Emily Dickinson is what many remember about Mount Holyoke—an otherwise obscure institution in an obscure corner of the world—but she left here as soon as she could. The place made her skin crawl. We claim her as ours, when really, she wanted to be no one’s. Especially not Mary Lyon’s. Especially not Mount Holyoke’s.

And probably not mine. But I still call her “Emily” instead of “Ms. Dickinson.”


Responses

  1. I think your point is a really great one that doesn’t get talked about enough. Claiming Emily Dickinson as an alum does feel disingenuous, and what we learned on the tour about Mary Lyon’s professorial attitudes towards the “no-hopers” honestly took me aback.
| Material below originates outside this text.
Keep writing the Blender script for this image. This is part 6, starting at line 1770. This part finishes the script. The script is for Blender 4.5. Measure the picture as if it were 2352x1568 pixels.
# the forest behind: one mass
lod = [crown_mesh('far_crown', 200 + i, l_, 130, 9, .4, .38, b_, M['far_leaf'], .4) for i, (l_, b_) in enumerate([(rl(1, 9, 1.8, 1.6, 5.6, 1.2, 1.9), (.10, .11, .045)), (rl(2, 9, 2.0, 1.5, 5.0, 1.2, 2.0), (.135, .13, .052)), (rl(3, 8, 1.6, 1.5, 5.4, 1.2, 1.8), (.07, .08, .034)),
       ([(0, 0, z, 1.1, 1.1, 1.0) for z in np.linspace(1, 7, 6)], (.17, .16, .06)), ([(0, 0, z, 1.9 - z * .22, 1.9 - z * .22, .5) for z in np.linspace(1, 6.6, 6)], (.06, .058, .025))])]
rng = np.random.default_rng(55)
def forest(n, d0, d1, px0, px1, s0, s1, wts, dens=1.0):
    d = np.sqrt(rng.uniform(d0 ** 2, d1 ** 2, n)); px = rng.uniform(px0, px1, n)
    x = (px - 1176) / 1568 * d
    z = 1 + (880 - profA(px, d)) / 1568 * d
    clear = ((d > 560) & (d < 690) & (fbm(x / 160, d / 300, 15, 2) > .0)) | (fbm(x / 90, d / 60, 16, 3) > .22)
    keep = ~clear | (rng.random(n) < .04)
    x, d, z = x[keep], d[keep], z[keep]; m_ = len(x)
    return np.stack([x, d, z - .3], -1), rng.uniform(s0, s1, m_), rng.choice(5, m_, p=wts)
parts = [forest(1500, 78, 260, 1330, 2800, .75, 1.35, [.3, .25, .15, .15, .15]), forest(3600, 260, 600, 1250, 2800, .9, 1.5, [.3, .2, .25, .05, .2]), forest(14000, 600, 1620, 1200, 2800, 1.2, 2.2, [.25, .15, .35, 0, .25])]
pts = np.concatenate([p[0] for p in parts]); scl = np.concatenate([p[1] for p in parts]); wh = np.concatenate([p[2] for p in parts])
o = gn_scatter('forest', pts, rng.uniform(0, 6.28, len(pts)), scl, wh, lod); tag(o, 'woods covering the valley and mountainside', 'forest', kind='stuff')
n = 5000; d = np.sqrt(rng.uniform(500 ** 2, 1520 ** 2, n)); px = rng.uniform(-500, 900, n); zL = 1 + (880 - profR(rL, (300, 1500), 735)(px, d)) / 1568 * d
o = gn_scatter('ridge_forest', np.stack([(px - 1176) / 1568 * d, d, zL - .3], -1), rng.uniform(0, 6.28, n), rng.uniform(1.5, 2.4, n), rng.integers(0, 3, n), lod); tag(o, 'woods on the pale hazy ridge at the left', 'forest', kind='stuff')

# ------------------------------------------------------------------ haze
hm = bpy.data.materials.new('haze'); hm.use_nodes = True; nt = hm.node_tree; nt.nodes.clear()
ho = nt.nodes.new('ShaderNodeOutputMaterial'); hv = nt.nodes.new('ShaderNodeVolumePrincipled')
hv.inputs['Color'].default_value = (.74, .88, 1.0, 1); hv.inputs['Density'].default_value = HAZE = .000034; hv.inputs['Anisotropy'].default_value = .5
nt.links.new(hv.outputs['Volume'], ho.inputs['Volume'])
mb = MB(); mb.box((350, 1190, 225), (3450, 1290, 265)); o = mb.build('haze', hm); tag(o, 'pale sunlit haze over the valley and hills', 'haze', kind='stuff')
    Part of what drew me to Mount Holyoke, as a young queer girl who wrote too much bad poetry and was constantly overcommitted to community-building events, was Emily Dickinson’s (I’m afraid I’m not quite so comfortable with her as you) legacy and the spirit in which I believed Mount Holyoke was founded. I remember hearing on one of my first visits to the campus that the entire conceit of Mount Holyoke, Mary Lyon’s governing philosophy, was to educate young women so they could return to their communities and contribute positively to them with the skills they’d honed at the seminary. That dedication to community service — one which I believe the college today embodies passionately — seems wholly absent from Mary Lyon’s original philosophy, which, insofar as I can tell, is more interested in the salvation of the individual than it is the cooperation of humankind. Maybe from Mary Lyon’s perspective, the two were the same, or at least not mutually exclusive; only the saved could save, or something to that effect.

    That still doesn’t solve the Emily Dickinson problem, though. However, I can’t help but wonder if maybe Mount Holyoke grew into the type of institution she would have been happier at — one that was interested in the bright broader world, in remaking and reinterpreting literature, in connecting minds to one another from across the globe; in respecting differences. There is, of course, no way to know for sure, but I think perhaps she may have stayed longer than just a semester.